--- begin DATA FOR THIS TASK ---

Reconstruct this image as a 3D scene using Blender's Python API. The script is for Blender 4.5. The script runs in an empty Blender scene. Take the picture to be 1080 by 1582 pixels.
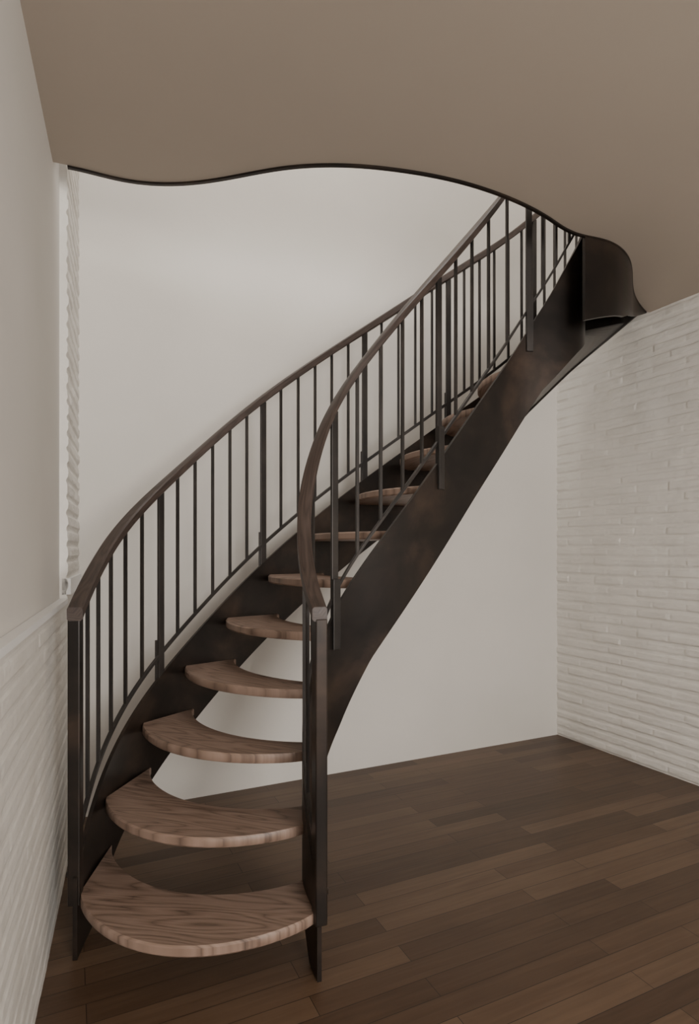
import bpy, bmesh, math, random
import numpy as np
from mathutils import Vector, Matrix, noise
random.seed(4)
sc = bpy.context.scene
H = 2.76; FF = 3.0; R = 0.2; TOP = 5.4
CAMZ = 1.32

# ------------------------------------------------------------ materials
def mat(name):
    m = bpy.data.materials.new(name); m.use_nodes = True
    nt = m.node_tree
    return m, nt, nt.nodes, nt.links, nt.nodes['Principled BSDF']

def ramp(N, stops):
    r = N.new('ShaderNodeValToRGB')
    els = r.color_ramp.elements
    while len(els) < len(stops): els.new(0.5)
    for e, (p, c) in zip(els, stops):
        e.position = p; e.color = (*c, 1)
    return r

def plaster(name, c1, c2, rough=0.85, scale=1.3, bump=0.05):
    m, nt, N, L, B = mat(name)
    tc = N.new('ShaderNodeTexCoord')
    n = N.new('ShaderNodeTexNoise'); n.inputs['Scale'].default_value = scale; n.inputs['Detail'].default_value = 6
    L.new(tc.outputs['Object'], n.inputs['Vector'])
    r = ramp(N, [(0.3, c1), (0.7, c2)])
    L.new(n.outputs['Fac'], r.inputs['Fac']); L.new(r.outputs['Color'], B.inputs['Base Color'])
    n2 = N.new('ShaderNodeTexNoise'); n2.inputs['Scale'].default_value = 35; n2.inputs['Detail'].default_value = 4
    L.new(tc.outputs['Object'], n2.inputs['Vector'])
    b = N.new('ShaderNodeBump'); b.inputs['Strength'].default_value = bump; b.inputs['Distance'].default_value = 0.01
    L.new(n2.outputs['Fac'], b.inputs['Height']); L.new(b.outputs['Normal'], B.inputs['Normal'])
    B.inputs['Roughness'].default_value = rough
    return m

M_plaster = plaster('plaster_wall', (0.55, 0.52, 0.475), (0.62, 0.587, 0.54), scale=0.9)
M_ceil = plaster('plaster_ceiling', (0.37, 0.315, 0.26), (0.40, 0.34, 0.28), scale=0.8, bump=0.03)
M_brick = plaster('painted_brick', (0.64, 0.61, 0.56), (0.70, 0.67, 0.62), rough=0.6, scale=6, bump=0.2)
M_sill = plaster('painted_sill', (0.75, 0.74, 0.72), (0.8, 0.79, 0.77), rough=0.5)

def steel(name, ca, cb, cc, rough):
    m, nt, N, L, B = mat(name)
    tc = N.new('ShaderNodeTexCoord')
    n = N.new('ShaderNodeTexNoise'); n.inputs['Scale'].default_value = 3.4; n.inputs['Detail'].default_value = 8
    n.inputs['Roughness'].default_value = 0.6; n.inputs['Distortion'].default_value = 0.4
    L.new(tc.outputs['Object'], n.inputs['Vector'])
    r = ramp(N, [(0.3, ca), (0.5, cb), (0.72, cc)])
    L.new(n.outputs['Fac'], r.inputs['Fac']); L.new(r.outputs['Color'], B.inputs['Base Color'])
    B.inputs['Metallic'].default_value = 0.55
    mr = N.new('ShaderNodeMapRange'); mr.inputs['To Min'].default_value = rough - .06; mr.inputs['To Max'].default_value = rough + .10
    L.new(n.outputs['Fac'], mr.inputs['Value']); L.new(mr.outputs['Result'], B.inputs['Roughness'])
    return m
M_steel = steel('blackened_steel', (0.010, 0.008, 0.0072), (0.020, 0.0150, 0.012), (0.056, 0.036, 0.025), 0.34)
M_bar = steel('dark_steel_bar', (0.02, 0.018, 0.017), (0.036, 0.031, 0.028), (0.055, 0.047, 0.042), 0.4)

def wood(name, cols, stretch=(1.2, 16, 16), rough=0.5, src='UV'):
    m, nt, N, L, B = mat(name)
    tc = N.new('ShaderNodeTexCoord')
    mp = N.new('ShaderNodeMapping'); mp.inputs['Scale'].default_value = stretch
    L.new(tc.outputs[src], mp.inputs['Vector'])
    n = N.new('ShaderNodeTexNoise'); n.inputs['Scale'].default_value = 1.0; n.inputs['Detail'].default_value = 2; n.inputs['Distortion'].default_value = 0.15
    L.new(mp.outputs['Vector'], n.inputs['Vector'])
    mul = N.new('ShaderNodeMath'); mul.operation = 'MULTIPLY'; mul.inputs[1].default_value = 15.0
    L.new(n.outputs['Fac'], mul.inputs[0])
    fr = N.new('ShaderNodeMath'); fr.operation = 'PINGPONG'; fr.inputs[1].default_value = 0.5
    L.new(mul.outputs[0], fr.inputs[0])
    m2 = N.new('ShaderNodeMath'); m2.operation = 'MULTIPLY'; m2.inputs[1].default_value = 2.0
    L.new(fr.outputs[0], m2.inputs[0])
    pw = N.new('ShaderNodeMath'); pw.operation = 'POWER'; pw.inputs[1].default_value = 0.6
    L.new(m2.outputs[0], pw.inputs[0])
    mp2 = N.new('ShaderNodeMapping'); mp2.inputs['Scale'].default_value = (stretch[0]*5, stretch[1]*22, stretch[2]*16)
    L.new(tc.outputs[src], mp2.inputs['Vector'])
    nf = N.new('ShaderNodeTexNoise'); nf.inputs['Scale'].default_value = 1.0; nf.inputs['Detail'].default_value = 3
    L.new(mp2.outputs['Vector'], nf.inputs['Vector'])
    mx = N.new('ShaderNodeMix'); mx.data_type = 'FLOAT'; mx.inputs[0].default_value = 0.6
    L.new(pw.outputs[0], mx.inputs[2]); L.new(nf.outputs['Fac'], mx.inputs[3])
    r = ramp(N, [(0.22, cols[0]), (0.5, cols[1]), (0.8, cols[2])])
    L.new(mx.outputs[0], r.inputs['Fac']); L.new(r.outputs['Color'], B.inputs['Base Color'])
    b = N.new('ShaderNodeBump'); b.inputs['Strength'].default_value = 0.2; b.inputs['Distance'].default_value = 0.003
    L.new(mx.outputs[0], b.inputs['Height']); L.new(b.outputs['Normal'], B.inputs['Normal'])
    B.inputs['Roughness'].default_value = rough
    return m
M_tread = wood('oak_tread', [(0.075, 0.046, 0.032), (0.195, 0.128, 0.094), (0.265, 0.182, 0.140)], stretch=(1.1, 7, 7))
M_rail = wood('walnut_handrail', [(0.022, 0.0145, 0.011), (0.040, 0.026, 0.020), (0.064, 0.043, 0.034)], stretch=(2, 20, 20), rough=0.48)

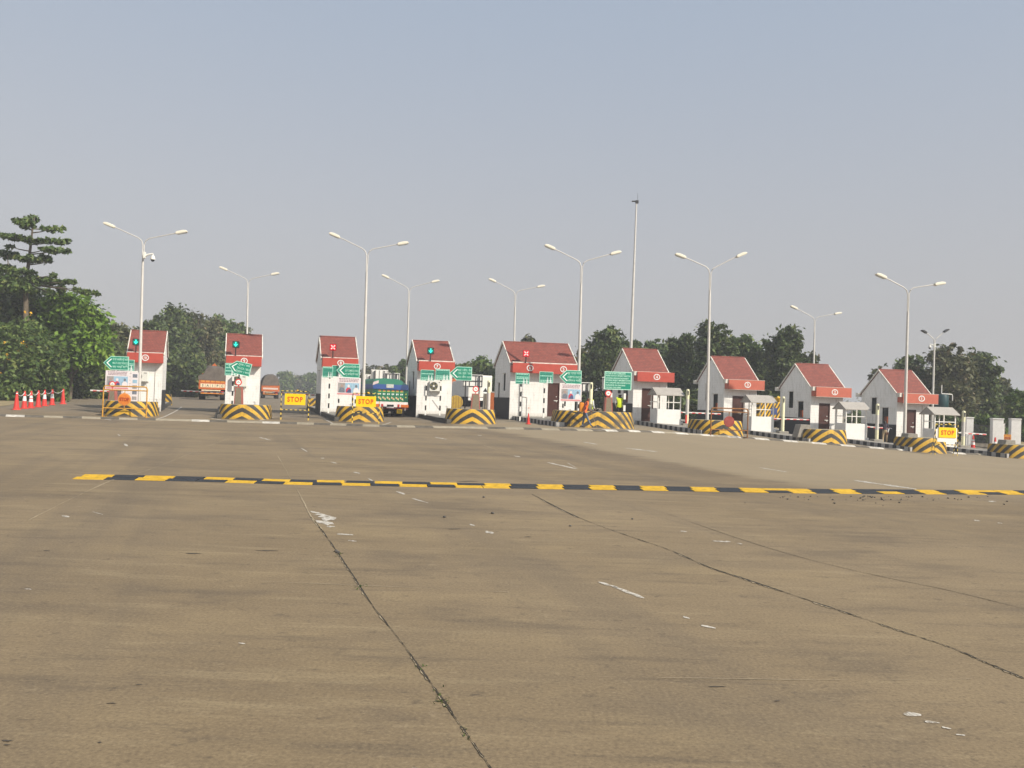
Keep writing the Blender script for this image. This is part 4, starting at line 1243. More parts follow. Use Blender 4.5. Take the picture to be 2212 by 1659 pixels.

--- end DATA FOR THIS TASK ---

WRITTEN PROBLEM –
Quote the material exactly. Pictures stay out.

SOLUTION –
Reconstruct this image as a 3D scene using Blender's Python API. The script is for Blender 4.5. The script runs in an empty Blender scene. Take the picture to be 1080 by 1582 pixels.
import bpy, bmesh, math, random
import numpy as np
from mathutils import Vector, Matrix, noise
random.seed(4)
sc = bpy.context.scene
H = 2.76; FF = 3.0; R = 0.2; TOP = 5.4
CAMZ = 1.32

# ------------------------------------------------------------ materials
def mat(name):
    m = bpy.data.materials.new(name); m.use_nodes = True
    nt = m.node_tree
    return m, nt, nt.nodes, nt.links, nt.nodes['Principled BSDF']

def ramp(N, stops):
    r = N.new('ShaderNodeValToRGB')
    els = r.color_ramp.elements
    while len(els) < len(stops): els.new(0.5)
    for e, (p, c) in zip(els, stops):
        e.position = p; e.color = (*c, 1)
    return r

def plaster(name, c1, c2, rough=0.85, scale=1.3, bump=0.05):
    m, nt, N, L, B = mat(name)
    tc = N.new('ShaderNodeTexCoord')
    n = N.new('ShaderNodeTexNoise'); n.inputs['Scale'].default_value = scale; n.inputs['Detail'].default_value = 6
    L.new(tc.outputs['Object'], n.inputs['Vector'])
    r = ramp(N, [(0.3, c1), (0.7, c2)])
    L.new(n.outputs['Fac'], r.inputs['Fac']); L.new(r.outputs['Color'], B.inputs['Base Color'])
    n2 = N.new('ShaderNodeTexNoise'); n2.inputs['Scale'].default_value = 35; n2.inputs['Detail'].default_value = 4
    L.new(tc.outputs['Object'], n2.inputs['Vector'])
    b = N.new('ShaderNodeBump'); b.inputs['Strength'].default_value = bump; b.inputs['Distance'].default_value = 0.01
    L.new(n2.outputs['Fac'], b.inputs['Height']); L.new(b.outputs['Normal'], B.inputs['Normal'])
    B.inputs['Roughness'].default_value = rough
    return m

M_plaster = plaster('plaster_wall', (0.55, 0.52, 0.475), (0.62, 0.587, 0.54), scale=0.9)
M_ceil = plaster('plaster_ceiling', (0.37, 0.315, 0.26), (0.40, 0.34, 0.28), scale=0.8, bump=0.03)
M_brick = plaster('painted_brick', (0.64, 0.61, 0.56), (0.70, 0.67, 0.62), rough=0.6, scale=6, bump=0.2)
M_sill = plaster('painted_sill', (0.75, 0.74, 0.72), (0.8, 0.79, 0.77), rough=0.5)

def steel(name, ca, cb, cc, rough):
    m, nt, N, L, B = mat(name)
    tc = N.new('ShaderNodeTexCoord')
    n = N.new('ShaderNodeTexNoise'); n.inputs['Scale'].default_value = 3.4; n.inputs['Detail'].default_value = 8
    n.inputs['Roughness'].default_value = 0.6; n.inputs['Distortion'].default_value = 0.4
    L.new(tc.outputs['Object'], n.inputs['Vector'])
    r = ramp(N, [(0.3, ca), (0.5, cb), (0.72, cc)])
    L.new(n.outputs['Fac'], r.inputs['Fac']); L.new(r.outputs['Color'], B.inputs['Base Color'])
    B.inputs['Metallic'].default_value = 0.55
    mr = N.new('ShaderNodeMapRange'); mr.inputs['To Min'].default_value = rough - .06; mr.inputs['To Max'].default_value = rough + .10
    L.new(n.outputs['Fac'], mr.inputs['Value']); L.new(mr.outputs['Result'], B.inputs['Roughness'])
    return m
M_steel = steel('blackened_steel', (0.010, 0.008, 0.0072), (0.020, 0.0150, 0.012), (0.056, 0.036, 0.025), 0.34)
M_bar = steel('dark_steel_bar', (0.02, 0.018, 0.017), (0.036, 0.031, 0.028), (0.055, 0.047, 0.042), 0.4)

def wood(name, cols, stretch=(1.2, 16, 16), rough=0.5, src='UV'):
    m, nt, N, L, B = mat(name)
    tc = N.new('ShaderNodeTexCoord')
    mp = N.new('ShaderNodeMapping'); mp.inputs['Scale'].default_value = stretch
    L.new(tc.outputs[src], mp.inputs['Vector'])
    n = N.new('ShaderNodeTexNoise'); n.inputs['Scale'].default_value = 1.0; n.inputs['Detail'].default_value = 2; n.inputs['Distortion'].default_value = 0.15
    L.new(mp.outputs['Vector'], n.inputs['Vector'])
    mul = N.new('ShaderNodeMath'); mul.operation = 'MULTIPLY'; mul.inputs[1].default_value = 15.0
    L.new(n.outputs['Fac'], mul.inputs[0])
    fr = N.new('ShaderNodeMath'); fr.operation = 'PINGPONG'; fr.inputs[1].default_value = 0.5
    L.new(mul.outputs[0], fr.inputs[0])
    m2 = N.new('ShaderNodeMath'); m2.operation = 'MULTIPLY'; m2.inputs[1].default_value = 2.0
    L.new(fr.outputs[0], m2.inputs[0])
    pw = N.new('ShaderNodeMath'); pw.operation = 'POWER'; pw.inputs[1].default_value = 0.6
    L.new(m2.outputs[0], pw.inputs[0])
    mp2 = N.new('ShaderNodeMapping'); mp2.inputs['Scale'].default_value = (stretch[0]*5, stretch[1]*22, stretch[2]*16)
    L.new(tc.outputs[src], mp2.inputs['Vector'])
    nf = N.new('ShaderNodeTexNoise'); nf.inputs['Scale'].default_value = 1.0; nf.inputs['Detail'].default_value = 3
    L.new(mp2.outputs['Vector'], nf.inputs['Vector'])
    mx = N.new('ShaderNodeMix'); mx.data_type = 'FLOAT'; mx.inputs[0].default_value = 0.6
    L.new(pw.outputs[0], mx.inputs[2]); L.new(nf.outputs['Fac'], mx.inputs[3])
    r = ramp(N, [(0.22, cols[0]), (0.5, cols[1]), (0.8, cols[2])])
    L.new(mx.outputs[0], r.inputs['Fac']); L.new(r.outputs['Color'], B.inputs['Base Color'])
    b = N.new('ShaderNodeBump'); b.inputs['Strength'].default_value = 0.2; b.inputs['Distance'].default_value = 0.003
    L.new(mx.outputs[0], b.inputs['Height']); L.new(b.outputs['Normal'], B.inputs['Normal'])
    B.inputs['Roughness'].default_value = rough
    return m
M_tread = wood('oak_tread', [(0.075, 0.046, 0.032), (0.195, 0.128, 0.094), (0.265, 0.182, 0.140)], stretch=(1.1, 7, 7))
M_rail = wood('walnut_handrail', [(0.022, 0.0145, 0.011), (0.040, 0.026, 0.020), (0.064, 0.043, 0.034)], stretch=(2, 20, 20), rough=0.48)

Keep writing the Blender script for this image. This is part 4, starting at line 1243. More parts follow. Use Blender 4.5. Take the picture to be 2212 by 1659 pixels.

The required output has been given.